Make Performance Visible

In a manufacturing organisation, it is easy to see how the business is performing. There is an assembly line that is making things. If the line gets interrupted, you know it will have an impact on your figures. It makes it easy to spot bottlenecks and problems because you can see them on ‘the line’.

In a service organisation, there is no assembly line. This makes it harder to see how we are performing and where the bottlenecks and problems are.

If you can make the performance visible – it will make a significant difference to how your organisation performs because you can focus on the areas that are having an impact on your performance.

Get a whiteboard up in the centre of the office – work out what everyone is working on and when it is due by and put a red, amber or green status next to it. This will make it much easier for leaders to divert their attention to areas that need support.

How often do you talk about performance?

Monthly? Weekly? If you talk about performance monthly, you’re having 12 conversations about performance every year. That is not enough.

A daily 15-minute brief is better than a 1-hour meeting monthly or even weekly. A short, sharp brief with everyone standing and focussed on short-term daily tasks means we get real clarity on ‘who is doing what today’.

This drives a faster decision-making cycle and makes it easier to spot when you are starting to go off-course. Agile project management uses this approach and it is far more effective than traditional types of PM.

Standardise Tasks

Standards make it clear ‘what good looks like’. How can you train or develop anyone if you haven’t made it clear how to do something?

If you don’t have clear standards, you will have inconsistent performance. People hate inconsistency and it will damage the reputation of your business.

If I go to Starbucks and order a mocha, I will get the same drink if I go to a Starbucks in London or Bristol. The person making the coffee doesn’t decide ‘what good looks like’ and make me their interpretation of a mocha – they make me a Starbucks mocha in accordance with their standard. I like their standard and I know every time I go there, I get the same product.

Some people don’t believe that this applies to creative industries. Go to the Netflix website and download their ‘culture slide deck’. This is an example of a standard. They have standardised their culture in a creative industry. They have made it clear ‘what good looks like’ so that they attract the type of people who want to work in their organisation.

Transparency and Consistency are vital to business.

Say what you are going to do and then do it – to the same standard every time. If you fail on either of these, you’ll create a ‘dislocation of expectation’ with your customers.

There are plenty of other things that leaders need to do in order to scale-up a business but I believe that these are the most important.

Set the foundations – create a reason why, a mission and a vision.

Measure the right things – create some leading KPIs.

Standardise – what does ‘good’ look like?

If you’re able to implement these, you will go a long way to limiting the impact of the ‘growing pains’ that will occur as you scale-up the business and increase the number of people in the organisation.

The elements I’ve written about above are part of our systems-based approach to leadership.
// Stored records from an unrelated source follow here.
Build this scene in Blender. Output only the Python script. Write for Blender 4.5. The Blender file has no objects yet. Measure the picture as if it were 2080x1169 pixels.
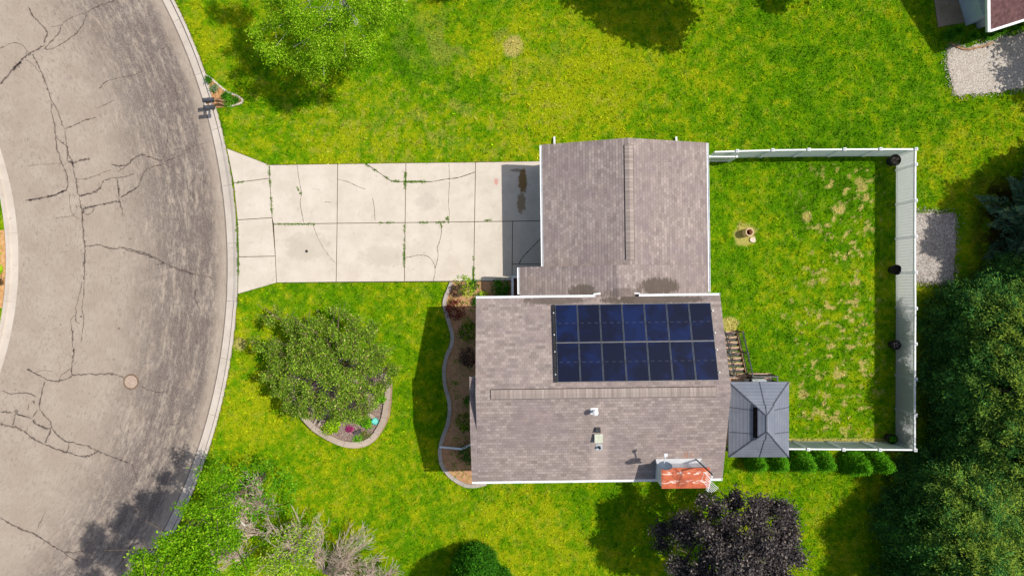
import bpy, math, random
import numpy as np
from mathutils import Vector, Matrix
random.seed(7)
RNG = np.random.default_rng(11)
SC = bpy.context.scene
COL = SC.collection
PI = math.pi
# ---- the drone hovers 38 m above the yard looking straight down; F is its focal length in photo pixels
H, F, CX, CY = 38.0, 1440.0, 1040.0, 584.5

def P(px, py, z=0.0):
    k = (H - z) / F
    return ((px - CX) * k, -(py - CY) * k, z)

def lin(c):
    c = c / 255.0
    return c / 12.92 if c <= 0.04045 else ((c + 0.055) / 1.055) ** 2.4

def C(r, g, b, k=1.0):
    return (lin(r) * k, lin(g) * k, lin(b) * k, 1.0)

# ------------------------------------------------------------------ object helpers
def tag(o, label=None, cat=None, group=None, kind=None):
    if label: o['label'] = label
    if cat: o['category'] = cat
    if group: o['group'] = group
    if kind: o['kind'] = kind
    return o

def thing(name, label, cat, loc=(0, 0, 0), rotz=0.0, group=None):
    o = bpy.data.objects.new(name, None)
    COL.objects.link(o)
    o.empty_display_size = 0.2
    o.location = loc
    o.rotation_euler = (0, 0, rotz)
    return tag(o, label, cat, group)

def root_of(o):
    while o.parent: o = o.parent
    return o

def to_local(parent, V):
    """world coordinates -> the frame of the thing that carries this part"""
    r = root_of(parent)
    m = (Matrix.Translation(r.location) @ r.rotation_euler.to_matrix().to_4x4()).inverted()
    A = np.array(m)
    return V @ A[:3, :3].T + A[:3, 3]

def copy_tree(o, parent=None):
    c = o.copy()
    COL.objects.link(c)
    c.parent = parent
    for ch in list(o.children):
        copy_tree(ch, c)
    return c

def link_mesh(name, me, mats, parent=None):
    for m in (mats if isinstance(mats, (list, tuple)) else [mats]):
        me.materials.append(m)
    o = bpy.data.objects.new(name, me)
    COL.objects.link(o)
    if parent: o.parent = parent
    return o

class MB:
    """collects faces; build() links them as one mesh object"""
    def __init__(s):
        s.v, s.f, s.m, s.uv = [], [], [], []
    def poly(s, pts, mat=0, uv=None):
        b = len(s.v)
        s.v += [tuple(p) for p in pts]
        s.f.append(tuple(range(b, b + len(pts))))
        s.m.append(mat)
        s.uv.append(uv if uv else [(p[0], p[1]) for p in pts])
    def box(s, x0, x1, y0, y1, z0, z1, mat=0):
        s.prism([(x0, y0), (x1, y0), (x1, y1), (x0, y1)], z0, z1, mat)
    def prism(s, poly, z0, z1, mat=0, bottom=True):
        n = len(poly)
        a = sum(poly[i][0] * poly[(i + 1) % n][1] - poly[(i + 1) % n][0] * poly[i][1] for i in range(n))
        if a < 0: poly = poly[::-1]
        s.poly([(p[0], p[1], z1) for p in poly], mat)
        if bottom: s.poly([(p[0], p[1], z0) for p in poly[::-1]], mat)
        d = 0.0
        for i in range(n):
            p, q = poly[i], poly[(i + 1) % n]
            L = math.hypot(q[0] - p[0], q[1] - p[1])
            s.poly([(p[0], p[1], z0), (q[0], q[1], z0), (q[0], q[1], z1), (p[0], p[1], z1)], mat,
                   [(d, z0), (d + L, z0), (d + L, z1), (d, z1)])
            d += L
    def beam(s, a, b, w, h=None, mat=0):
        """square bar from a to b"""
        h = h or w
        a, b = Vector(a), Vector(b)
        d = (b - a).normalized()
        up = Vector((0, 0, 1)) if abs(d.z) < 0.95 else Vector((0, 1, 0))
        r = d.cross(up).normalized() * (w / 2)
        u = r.cross(d).normalized() * (h / 2)
        q = [a + r + u, a - r + u, a - r - u, a + r - u]
        t = [b + r + u, b - r + u, b - r - u, b + r - u]
        s.poly(q, mat); s.poly(t[::-1], mat)
        for i in range(4):
            j = (i + 1) % 4
            s.poly([q[j], q[i], t[i], t[j]], mat)
    def tube(s, pts, rads, n=6, mat=0, cap=True):
        pts = [Vector(p) for p in pts]
        rings = []
        for i, p in enumerate(pts):
            d = (pts[min(i + 1, len(pts) - 1)] - pts[max(i - 1, 0)])
            d = d.normalized() if d.length > 1e-9 else Vector((0, 0, 1))
            up = Vector((0, 0, 1)) if abs(d.z) < 0.9 else Vector((1, 0, 0))
            a = d.cross(up).normalized(); b = a.cross(d).normalized()
            r = rads[i] if isinstance(rads, (list, tuple)) else rads
            rings.append([p + (a * math.cos(2 * PI * k / n) + b * math.sin(2 * PI * k / n)) * r for k in range(n)])
        for i in range(len(rings) - 1):
            for k in range(n):
                j = (k + 1) % n
                s.poly([rings[i][j], rings[i][k], rings[i + 1][k], rings[i + 1][j]], mat)
        if cap:
            s.poly(rings[0], mat); s.poly(rings[-1][::-1], mat)
    def lathe(s, c, prof, n=20, mat=0):
        """prof: list of (radius, z) from bottom to top, turned round the point c"""
        for i in range(len(prof) - 1):
            (r0, z0), (r1, z1) = prof[i], prof[i + 1]
            for k in range(n):
                a, b = 2 * PI * k / n, 2 * PI * (k + 1) / n
                q = [(c[0] + r0 * math.cos(a), c[1] + r0 * math.sin(a), c[2] + z0),
                     (c[0] + r0 * math.cos(b), c[1] + r0 * math.sin(b), c[2] + z0),
                     (c[0] + r1 * math.cos(b), c[1] + r1 * math.sin(b), c[2] + z1),
                     (c[0] + r1 * math.cos(a), c[1] + r1 * math.sin(a), c[2] + z1)]
                if r0 < 1e-6: q = [q[0], q[2], q[3]]
                elif r1 < 1e-6: q = q[:3]
                s.poly(q, mat)
    def build(s, name, mats, parent=None, local=False, smooth=False, bevel=0.0):
        V = np.array(s.v, dtype=float).reshape(-1, 3)
        if parent is not None and not local: V = to_local(parent, V)
        me = bpy.data.meshes.new(name)
        me.from_pydata([tuple(p) for p in V], [], s.f)
        me.polygons.foreach_set('material_index', s.m)
        uvl = me.uv_layers.new(name='UVMap')
        uvl.data.foreach_set('uv', [c for f in s.uv for p in f for c in p])
        if smooth: me.polygons.foreach_set('use_smooth', [True] * len(s.f))
        me.update()
        o = link_mesh(name, me, mats, parent)
        if bevel:
            md = o.modifiers.new('Bevel', 'BEVEL'); md.width = bevel; md.segments = 2; md.limit_method = 'ANGLE'
            wd = o.modifiers.new('Weld', 'WELD'); wd.merge_threshold = 1e-4
            bpy_move_first(o)
        return o

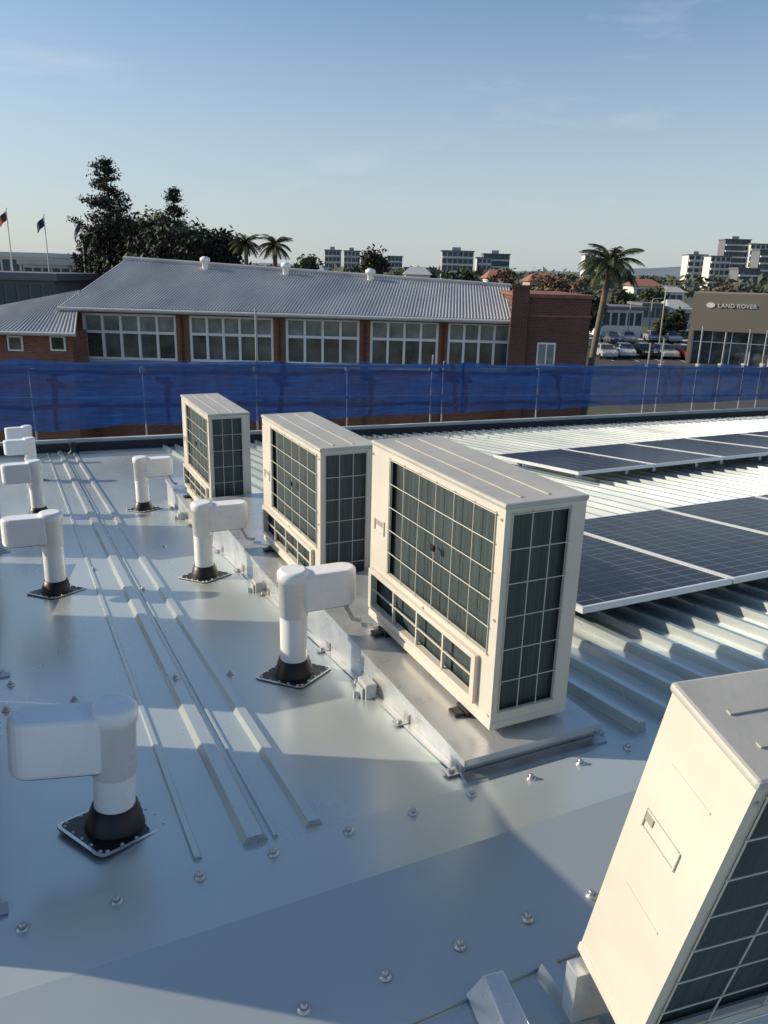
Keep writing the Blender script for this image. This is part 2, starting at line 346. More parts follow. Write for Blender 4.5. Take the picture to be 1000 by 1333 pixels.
    m = MB(); m.tube([(D + .001, yc, zc), (D + .003, yc, zc)], Rf * .98, 36); m.build('fan_opening', m_dark, t)
    s0 = None
    for (yy, zz) in [(.02, .06), (.02, .5), (.02, .93), (Lg - .015, .1), (Lg - .015, .93)] + ([] if near else [(Lg * .5, .305)]):
        if s0 is None:
            m = MB(); m.tube([(0, 0, 0), (-.004, 0, 0)], .006, 10); s0 = m.build('screw', m_zinc, t); o = s0
        else: o = s0.copy(); COL.objects.link(o)
        o.location = (0, yy, zz * H)
    f0 = None
    for yy in (.14, Lg - .22):
        for xx in (-.015, D - .055):
            if f0 is None:
                m = MB(); m.box(0, .07, 0, .09, -FOOT, 0); m.box(-.045, .0, .015, .075, -FOOT, -.008); f0 = m.build('foot', m_black, t, .006); o = f0
            else: o = f0.copy(); COL.objects.link(o)
            o.location = (xx, yy, 0)
    return t
UX, UD, ULg, UH = 1.505, .355, 1.13, .905
UB = -1.667
unitY = [2.155, 3.985, 6.46]
unitX = [UX, UX, 1.435]
unitS = [1.0, 1.0, 1.055]
unitDz = [0, 0, -.018]
lab = ['large beige outdoor unit with dark wire guarded coils, nearest of the row behind the ridge', 'beige outdoor unit in the middle of the row of three on sloped frames', 'smallest looking beige outdoor unit at the far end of the row of three']
base = build_unit(UD, ULg, UH, lab[0], 'outdoor units in the row on the right')
def ubase(y): return UB - SL * (y - 2.155)
base.location = (UX, unitY[0], ubase(unitY[0]))
for i in (1, 2):
    o = copy_tree(base); o.location = (unitX[i], unitY[i], ubase(unitY[i]) + unitDz[i]); o.scale = (1, 1, unitS[i]); o['label'] = lab[i]
LX = -.41
for i in (0, 1, 2):
    o = copy_tree(base); o.rotation_euler = (0, 0, math.pi); o.location = (LX, unitY[i] + ULg + (.03, -.05, .36)[i], ubase(unitY[i] + (.0, .0, .26)[i]))
    o['label'] = f'beige outdoor unit beyond the left picture edge, {ORD[i]} from the ridge'; o['group'] = 'outdoor units in the row on the left'
# frames
def frame(x0, x1, y0, y1, ztop, label, group, bside):
    t = thing('mounting_frame', label, 'mounting frame', (x0, y0, rz(y0)), group=group)
    for (xa, xb) in ((x0, x0 + .006), (x1 - .006, x1)):
        m = MB(); pts = [(y0, rz(y0) + .004), (y1, rz(y1) + .004), (y1, ztop), (y0, ztop)]
        vs = [(xa - x0, y - y0, z - rz(y0)) for y, z in pts] + [(xb - x0, y - y0, z - rz(y0)) for y, z in pts]
        m.add(vs, [(0, 1, 2, 3), (7, 6, 5, 4), (0, 4, 5, 1), (1, 5, 6, 2), (2, 6, 7, 3), (3, 7, 4, 0)]); m.build('side_plate', m_alu, t)
    dz = ztop - rz(y0)
    m = MB(); m.box(-.014, x1 - x0 + .014, -.025, y1 - y0 + .005, dz + .001, dz + .005); m.build('top_tray', m_tray, t)
    for s_ in (-1, 1):
        xa, xb = ((-.014, -.011) if s_ < 0 else (x1 - x0 + .011, x1 - x0 + .014)); m = MB(); m.box(xa, xb, -.025, y1 - y0 + .005, dz - .022, dz + .001); m.build('tray_lip', m_alu, t)
    m = MB(); m.box(-.010, x1 - x0 + .010, -.025, -.022, dz - .022, dz + .001); m.build('tray_lip', m_alu, t)
    m = MB(); m.box(.006, x1 - x0 - .006, 0.004, .008, .004, dz); m.build('end_plate', m_tray, t)
    if bside > 0:
        m = MB(); m.box(.0, x1 - x0 + .085, -.06, -.012, .003, .014); m.build('foot_angle', m_zinc, t)
    else:
        m = MB(); m.box(-.02, x1 - x0 + .03, -.055, -.004, .003, .012); m.build('foot_angle', m_zinc, t)
        for s_ in (-1, 1):
            m = MB(); xa, xb = ((-.032, -.001) if s_ < 0 else (x1 - x0 + .001, x1 - x0 + .032)); z1_ = rz(y1) - rz(y0)
            m.add([(xa, 0, .003), (xb, 0, .003), (xb, y1 - y0, z1_ + .003), (xa, y1 - y0, z1_ + .003), (xa, 0, .007), (xb, 0, .007), (xb, y1 - y0, z1_ + .007), (xa, y1 - y0, z1_ + .007)], [(3, 2, 1, 0), (4, 5, 6, 7), (0, 1, 5, 4), (1, 2, 6, 5), (2, 3, 7, 6), (3, 0, 4, 7)]); m.build('base_angle', m_tray, t)
    for yy in ((.02, (y1 - y0) * .25, (y1 - y0) * .5, (y1 - y0) * .75) if bside < 0 else (.0,)):
        for s_ in (-1, 1):
            xx = 0 if s_ < 0 else x1 - x0; zz = rz(y0 + yy) - rz(y0)
            m = MB(); m.box(-.065 if s_ < 0 else 0.007, -.007 if s_ < 0 else .065, -.022, .022, .008, .013); m.box(-.007 if s_ < 0 else 0.001, -.001 if s_ < 0 else .007, -.022, .022, .008, .05)
            br = m.build('bracket', m_zinc, t, loc=(xx, yy, zz)); m = MB(); m.lathe([(.012, .013), (.012, .017), (.008, .025)], 8, (s_ * .038, 0, 0)); m.build('bolt', m_zinc, br)
    return t
nm = ['nearest', 'middle', 'farthest']
fend = [unitY[1] - .085, unitY[2] - .085, unitY[2] + ULg + .6]
for i, y in enumerate(unitY):
    frame(1.35, 1.95, y - .075, fend[i], ubase(y) + unitDz[i] - FOOT * unitS[i] - .006, f'wedge shaped aluminium frame carrying the {nm[i]} outdoor unit of the right row', 'frames of the right row', -1)
    frame(-.90, -.26, y - .07 + (0, 0, .26)[i], fend[i] - (.3, .1, .1)[i], ubase(y + (0, 0, .26)[i]) - FOOT - .006, f'wedge shaped aluminium frame at the left picture edge, {ORD[i]} from the ridge', 'frames of the left row', 1)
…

Traditional leadership development programmes focus on improving the capability of one person – the leader. This is part of the process but it is not the end-state because any benefits go out the door when that person leaves the company.

Leaders are (or should be) measured on the performance of their people.

We have created a system that makes it easy for people to lead and create high-performing organisations. We focus on improving the capability of the whole team instead of one individual. This is why we are able to generate such enormous savings in capacity – typically a day per week per person – sometimes more.

Our changes remain long after we have gone because we change the behaviour of your people – and this is the only way to create a truly high performing organisation.